LP- "Children With Wolf Heads" released August 2009.
LP- "The Sea and Setting Sun" released September 2010
Songs have been on local radio station WWCD 101.1 and local college radio.



In the summer of 2006, while driving to California and writing down long strands of random words in order to make a viable band name, Corey Fry decided to see if he could learn to play an instrument. Later that fall he walked into a music store, feeling like a trespasser, picked up the first acoustic guitar he saw, and went home. For two years he fiddled and wrote and recorded with the guitar and a keyboard he found in his mom's garage along with a broken child's drum set he found at a thrift store. Eventually realizing that he had upwards of a hundred songs deemed listenable by the three people who listened to them, he decided to look for a band. One craigslist ad and a few weeks later, Monolithic Cloud Parade was reborn as a full fledged five piece collective. The newly formed band decided upon 20 or so songs to learn and began practicing throughout the winter. That February, they played their first show at a friend's birthday party in a former hip-hop club in Cleveland (hip-hop nights ended after a club murder a few months prior).
The band really hit the pavement starting in March and was suddenly being invited to play multiple shows a week. Every show somebody new would approach with a new "you sound like..." band, including the Elephant 6 crew, Modest Mouse, The Decemberists, Neutral Milk Hotel, Sunset Rubdown, My Morning Jacket, Weezer, and Pink Floyd. The band began scratching it's collective head at some of these comparisons, but took them all as compliments.

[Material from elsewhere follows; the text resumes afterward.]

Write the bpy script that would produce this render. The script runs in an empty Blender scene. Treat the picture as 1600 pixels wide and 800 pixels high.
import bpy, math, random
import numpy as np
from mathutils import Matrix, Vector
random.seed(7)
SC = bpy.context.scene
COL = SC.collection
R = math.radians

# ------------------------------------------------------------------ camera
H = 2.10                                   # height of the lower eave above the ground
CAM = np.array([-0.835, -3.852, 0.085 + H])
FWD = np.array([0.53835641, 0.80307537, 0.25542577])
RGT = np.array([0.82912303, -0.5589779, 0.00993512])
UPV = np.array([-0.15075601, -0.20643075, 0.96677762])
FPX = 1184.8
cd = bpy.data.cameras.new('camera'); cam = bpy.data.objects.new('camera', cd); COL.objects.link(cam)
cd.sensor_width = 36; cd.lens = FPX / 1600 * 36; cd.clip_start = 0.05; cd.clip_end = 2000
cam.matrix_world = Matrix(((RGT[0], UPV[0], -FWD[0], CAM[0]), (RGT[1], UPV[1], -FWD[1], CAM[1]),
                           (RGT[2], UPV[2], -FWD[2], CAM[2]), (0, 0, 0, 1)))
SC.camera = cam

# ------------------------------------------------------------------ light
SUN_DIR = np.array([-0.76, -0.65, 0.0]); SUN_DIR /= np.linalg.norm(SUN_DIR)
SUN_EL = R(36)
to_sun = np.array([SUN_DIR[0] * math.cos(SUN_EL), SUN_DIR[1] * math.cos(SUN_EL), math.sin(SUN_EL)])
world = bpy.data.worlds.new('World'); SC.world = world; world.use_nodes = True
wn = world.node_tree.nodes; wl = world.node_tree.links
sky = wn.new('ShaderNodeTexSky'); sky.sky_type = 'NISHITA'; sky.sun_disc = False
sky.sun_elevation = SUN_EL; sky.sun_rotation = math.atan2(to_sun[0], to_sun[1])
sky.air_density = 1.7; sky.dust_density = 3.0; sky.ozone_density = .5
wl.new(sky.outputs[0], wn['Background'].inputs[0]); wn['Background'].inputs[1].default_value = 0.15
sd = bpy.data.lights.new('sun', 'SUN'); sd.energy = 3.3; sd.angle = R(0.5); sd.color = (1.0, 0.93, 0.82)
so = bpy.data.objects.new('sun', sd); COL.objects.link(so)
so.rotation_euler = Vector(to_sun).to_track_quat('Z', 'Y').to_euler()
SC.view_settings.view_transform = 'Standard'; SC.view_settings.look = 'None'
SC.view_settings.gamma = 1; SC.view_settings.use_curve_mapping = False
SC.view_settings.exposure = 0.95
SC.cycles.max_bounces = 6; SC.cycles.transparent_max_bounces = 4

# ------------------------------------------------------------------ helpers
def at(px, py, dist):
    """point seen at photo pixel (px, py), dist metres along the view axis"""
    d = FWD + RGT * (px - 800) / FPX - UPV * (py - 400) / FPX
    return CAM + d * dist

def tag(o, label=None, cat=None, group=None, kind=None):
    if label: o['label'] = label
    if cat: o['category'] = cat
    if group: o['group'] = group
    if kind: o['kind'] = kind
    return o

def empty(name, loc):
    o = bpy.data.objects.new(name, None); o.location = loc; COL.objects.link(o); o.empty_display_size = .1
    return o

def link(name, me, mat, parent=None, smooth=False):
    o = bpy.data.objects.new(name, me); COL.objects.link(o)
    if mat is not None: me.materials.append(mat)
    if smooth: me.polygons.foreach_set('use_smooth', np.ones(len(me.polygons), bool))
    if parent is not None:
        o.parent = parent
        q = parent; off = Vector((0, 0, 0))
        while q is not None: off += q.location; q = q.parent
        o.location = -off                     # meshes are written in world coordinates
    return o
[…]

In August of 2009, they released an LP titled "Children With Wolf Heads," a re-imagining of the earliest songs written by Corey, who was in the process of finishing the recording when the band came together. It's a concept story album revolving around a pack of turn-of-the-century wolf-headed children who escape from a carnival train one night and head off into the wilderness.

In September of 2010, the first full band album, "The Sea and Setting Sun," will be released. Displaying a wide range of musical influences and styles, but collectively cohesive, these are the songs heard live throughout the past year that have drawn comparisons to Sunset Rubdown, Neutral Milk Hotel, Modest Mouse, My Morning Jacket, The Decemberists, and more.

With a strong focus on playing melodic and engaging art-pop, Monolithic Cloud Parade are focused on regional and national touring in support of "The Sea and Setting Sun."